(Entries with scene source code)
-- start --

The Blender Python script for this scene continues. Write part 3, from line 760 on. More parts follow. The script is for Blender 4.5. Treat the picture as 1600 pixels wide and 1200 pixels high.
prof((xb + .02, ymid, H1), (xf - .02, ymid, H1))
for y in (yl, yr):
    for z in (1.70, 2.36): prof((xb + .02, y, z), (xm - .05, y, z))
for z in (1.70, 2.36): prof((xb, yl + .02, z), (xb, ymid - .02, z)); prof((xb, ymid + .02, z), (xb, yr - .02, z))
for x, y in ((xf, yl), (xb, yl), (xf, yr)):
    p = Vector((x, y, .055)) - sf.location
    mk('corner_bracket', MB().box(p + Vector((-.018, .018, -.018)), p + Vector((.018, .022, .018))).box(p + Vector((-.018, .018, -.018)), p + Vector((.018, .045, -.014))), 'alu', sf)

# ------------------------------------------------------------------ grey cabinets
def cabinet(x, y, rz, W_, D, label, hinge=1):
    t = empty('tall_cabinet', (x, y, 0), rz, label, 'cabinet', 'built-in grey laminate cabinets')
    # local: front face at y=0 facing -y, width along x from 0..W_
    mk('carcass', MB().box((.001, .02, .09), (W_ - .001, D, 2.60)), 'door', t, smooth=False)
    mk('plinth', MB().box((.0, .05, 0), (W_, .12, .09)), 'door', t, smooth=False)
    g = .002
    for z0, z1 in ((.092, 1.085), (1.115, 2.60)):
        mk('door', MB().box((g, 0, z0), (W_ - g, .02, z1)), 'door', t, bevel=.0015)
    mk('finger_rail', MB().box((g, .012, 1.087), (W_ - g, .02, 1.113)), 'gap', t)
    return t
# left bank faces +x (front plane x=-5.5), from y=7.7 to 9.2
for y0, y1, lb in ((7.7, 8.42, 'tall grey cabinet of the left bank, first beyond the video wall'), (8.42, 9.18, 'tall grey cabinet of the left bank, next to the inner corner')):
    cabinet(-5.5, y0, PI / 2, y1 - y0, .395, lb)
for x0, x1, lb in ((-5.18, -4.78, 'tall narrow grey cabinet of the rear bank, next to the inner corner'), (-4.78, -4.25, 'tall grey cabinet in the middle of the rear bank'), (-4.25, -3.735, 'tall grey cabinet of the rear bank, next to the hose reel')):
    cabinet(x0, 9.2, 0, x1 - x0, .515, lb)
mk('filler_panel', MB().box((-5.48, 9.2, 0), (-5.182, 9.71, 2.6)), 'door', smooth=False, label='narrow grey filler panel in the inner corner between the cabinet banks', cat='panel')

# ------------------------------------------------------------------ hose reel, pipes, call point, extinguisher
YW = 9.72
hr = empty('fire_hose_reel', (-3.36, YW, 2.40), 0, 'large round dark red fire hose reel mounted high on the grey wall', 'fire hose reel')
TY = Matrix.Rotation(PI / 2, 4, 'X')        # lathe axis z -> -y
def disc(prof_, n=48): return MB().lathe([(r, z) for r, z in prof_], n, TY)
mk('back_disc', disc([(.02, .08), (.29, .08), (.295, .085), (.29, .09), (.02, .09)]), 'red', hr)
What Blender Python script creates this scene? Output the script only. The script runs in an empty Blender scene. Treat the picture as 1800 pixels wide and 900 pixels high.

-- end --

Required work
Restate the data above exactly, keeping each word as it stands.

Final answer
The Blender Python script for this scene continues. Write part 3, from line 760 on. More parts follow. The script is for Blender 4.5. Treat the picture as 1600 pixels wide and 1200 pixels high.
prof((xb + .02, ymid, H1), (xf - .02, ymid, H1))
for y in (yl, yr):
    for z in (1.70, 2.36): prof((xb + .02, y, z), (xm - .05, y, z))
for z in (1.70, 2.36): prof((xb, yl + .02, z), (xb, ymid - .02, z)); prof((xb, ymid + .02, z), (xb, yr - .02, z))
for x, y in ((xf, yl), (xb, yl), (xf, yr)):
    p = Vector((x, y, .055)) - sf.location
    mk('corner_bracket', MB().box(p + Vector((-.018, .018, -.018)), p + Vector((.018, .022, .018))).box(p + Vector((-.018, .018, -.018)), p + Vector((.018, .045, -.014))), 'alu', sf)

# ------------------------------------------------------------------ grey cabinets
def cabinet(x, y, rz, W_, D, label, hinge=1):
    t = empty('tall_cabinet', (x, y, 0), rz, label, 'cabinet', 'built-in grey laminate cabinets')
    # local: front face at y=0 facing -y, width along x from 0..W_
    mk('carcass', MB().box((.001, .02, .09), (W_ - .001, D, 2.60)), 'door', t, smooth=False)
    mk('plinth', MB().box((.0, .05, 0), (W_, .12, .09)), 'door', t, smooth=False)
    g = .002
    for z0, z1 in ((.092, 1.085), (1.115, 2.60)):
        mk('door', MB().box((g, 0, z0), (W_ - g, .02, z1)), 'door', t, bevel=.0015)
    mk('finger_rail', MB().box((g, .012, 1.087), (W_ - g, .02, 1.113)), 'gap', t)
    return t
# left bank faces +x (front plane x=-5.5), from y=7.7 to 9.2
for y0, y1, lb in ((7.7, 8.42, 'tall grey cabinet of the left bank, first beyond the video wall'), (8.42, 9.18, 'tall grey cabinet of the left bank, next to the inner corner')):
    cabinet(-5.5, y0, PI / 2, y1 - y0, .395, lb)
for x0, x1, lb in ((-5.18, -4.78, 'tall narrow grey cabinet of the rear bank, next to the inner corner'), (-4.78, -4.25, 'tall grey cabinet in the middle of the rear bank'), (-4.25, -3.735, 'tall grey cabinet of the rear bank, next to the hose reel')):
    cabinet(x0, 9.2, 0, x1 - x0, .515, lb)
mk('filler_panel', MB().box((-5.48, 9.2, 0), (-5.182, 9.71, 2.6)), 'door', smooth=False, label='narrow grey filler panel in the inner corner between the cabinet banks', cat='panel')

# ------------------------------------------------------------------ hose reel, pipes, call point, extinguisher
YW = 9.72
hr = empty('fire_hose_reel', (-3.36, YW, 2.40), 0, 'large round dark red fire hose reel mounted high on the grey wall', 'fire hose reel')
TY = Matrix.Rotation(PI / 2, 4, 'X')        # lathe axis z -> -y
def disc(prof_, n=48): return MB().lathe([(r, z) for r, z in prof_], n, TY)
mk('back_disc', disc([(.02, .08), (.29, .08), (.295, .085), (.29, .09), (.02, .09)]), 'red', hr)
What Blender Python script creates this scene? Output the script only. The script runs in an empty Blender scene. Treat the picture as 1800 pixels wide and 900 pixels high.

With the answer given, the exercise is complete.